The Piano Concerto No. 24 in C minor, K. 491, is a concerto composed by Wolfgang Amadeus Mozart for keyboard (usually a piano or fortepiano) and orchestra. Mozart composed the concerto in the winter of 1785–1786, finishing it on 24 March 1786, three weeks after completing his Piano Concerto No. 23 in A major. As he intended to perform the work himself, Mozart did not write out the soloist's part in full. The premiere was in early April 1786 at the Burgtheater in Vienna. Chronologically, the work is the twentieth of Mozart's 23 original piano concertos.

The work is one of only two minor-key piano concertos that Mozart composed, the other being the No. 20 in D minor. None of Mozart's other piano concertos features a larger array of instruments: the work is scored for strings, woodwinds, horns, trumpets and timpani. The first of its three movements, Allegro, is in sonata form and is longer than any opening movement of Mozart's earlier concertos. The second movement, Larghetto, in E major—the relative major of C minor—features a strikingly simple principal theme. The final movement, Allegretto, is a theme and eight variations in C minor.

The work is one of Mozart's most advanced compositions in the concerto genre. Its early admirers included Ludwig van Beethoven and Johannes Brahms. Musicologist Arthur Hutchings declared it to be, taken as a whole, Mozart's greatest piano concerto.

Background

Mozart composed the concerto in the winter of 1785–86, during his fourth season in Vienna. It was the third in a set of three concertos composed in quick succession, the others being No. 22 in E major and No. 23 in A major. Mozart finished composing the No. 24 shortly before the premiere of his comic opera The Marriage of Figaro; the two works are assigned adjacent numbers of 491 and 492 in the Köchel catalogue. Although composed at the same time, the two works contrast greatly: the opera is almost entirely in major keys while the concerto is one of Mozart's few minor-key works.

The premiere of the concerto was on either 3 or 7 April 1786 at the Burgtheater in Vienna; Mozart featured as the soloist and conducted the orchestra from the keyboard.

In 1800, Mozart's widow, Constanze, sold the original score of the work to the publisher Johann Anton André of Offenbach am Main. It passed through several private hands during the nineteenth century before Sir George Donaldson, a Scottish philanthropist, donated it to the Royal College of Music in 1894. The College still houses the manuscript today. The original score contains no tempo markings; the tempo for each movement is known only from the entries Mozart made into his catalogue.
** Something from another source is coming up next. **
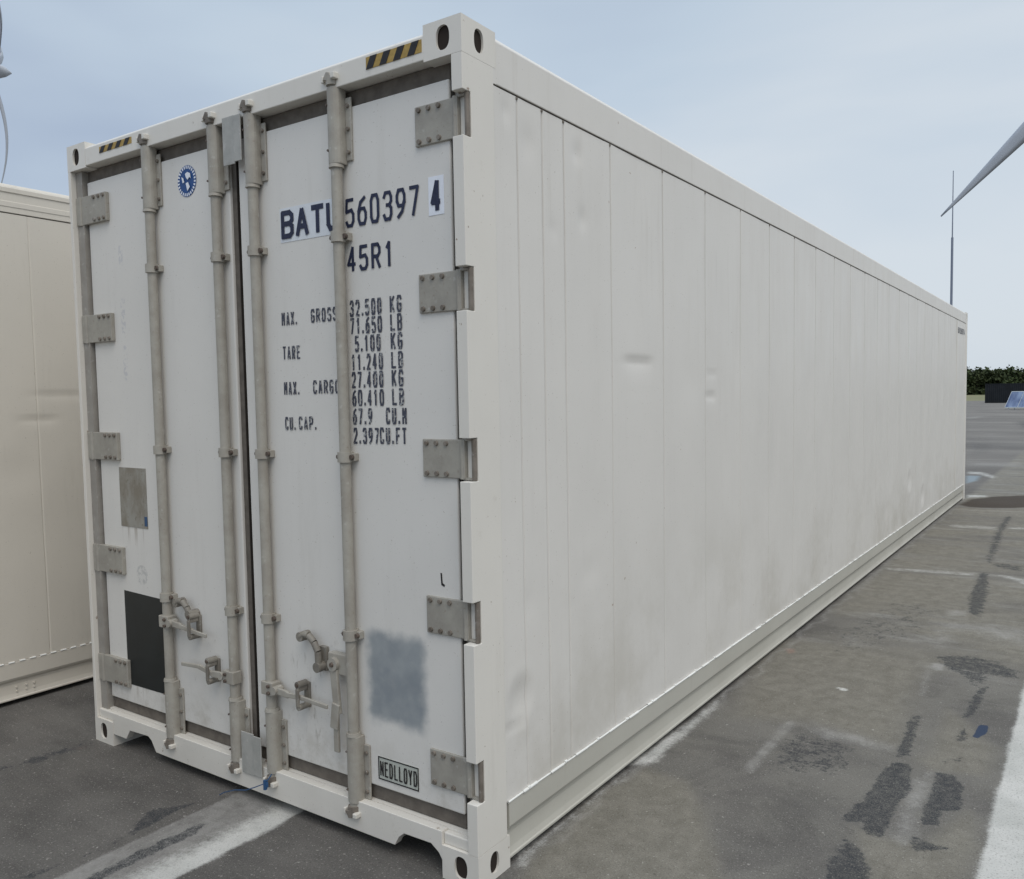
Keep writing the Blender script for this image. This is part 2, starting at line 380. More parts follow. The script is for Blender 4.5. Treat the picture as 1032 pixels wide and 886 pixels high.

This is the largest array of instruments for which Mozart composed any of his concertos.

It is one of only two of Mozart's piano concertos that are scored for both oboes and clarinets (the other, his concerto for two pianos, has clarinets only in the revised version). The clarinet was not at the time a conventional orchestral instrument. Robert D. Levin writes: "The richness of wind sonority, due to the inclusion of oboes and clarinets, is the central timbral characteristic of [the concerto]: time and again in all three movements the winds push the strings completely to the side."

Exposition

The orchestral exposition, 99 measures long, presents two groups of thematic material, one primary and one secondary, both in the tonic of C minor. Another departure from convention is that the solo exposition does not re-state the secondary theme from the orchestral exposition. Instead, a succession of new secondary thematic material appears. Musicologist Donald Tovey considered this introduction of new material to be "utterly subversive of the doctrine that the function of the opening tutti [the orchestral exposition] was to predict what the solo had to say." and which Tovey describes as a passage of "fine, severe massiveness". Many later composers and performers, including Johannes Brahms, Ferruccio Busoni, Alfred Schnittke and Gabriel Fauré, have composed their own. Uniquely among Mozart's concertos, the score does not direct the soloist to end the cadenza with a cadential trill. The omission of the customary trill is likely to have been deliberate, with Mozart choosing to have the cadenza connect directly to the coda without one.

The conventional Mozartian coda concludes with an orchestral tutti and no written-out part for the soloist. In this movement, Mozart breaks with convention: the soloist interrupts the tutti with a virtuosic passage of sixteenth notes and accompanies the orchestra through to the final pianissimo C-minor chords.

II. Larghetto

Alfred Einstein said of the concerto's second movement that it "moves in regions of the purest and most moving tranquility, and has a transcendent simplicity of expression". Marked Larghetto, the movement is in E major and cut common time. The trumpets and timpani play no part; they return for the third movement.

The movement opens with the soloist playing the four-measure principal theme alone; it is then repeated by the orchestra.

This theme is, in the words of Michael Steinberg, one of "extreme simplicity". Donald Tovey refers to the fourth bar, extremely bare and lacking any ornamentation, as "naive", but considers that Mozart intended for it to be so. After the orchestra repeats the principal theme, there is a very simple bridge or transitional passage that Girdlestone calls "but a sketch" to be ornamented by the soloist, arguing that "to play it as printed is to betray the memory of Mozart".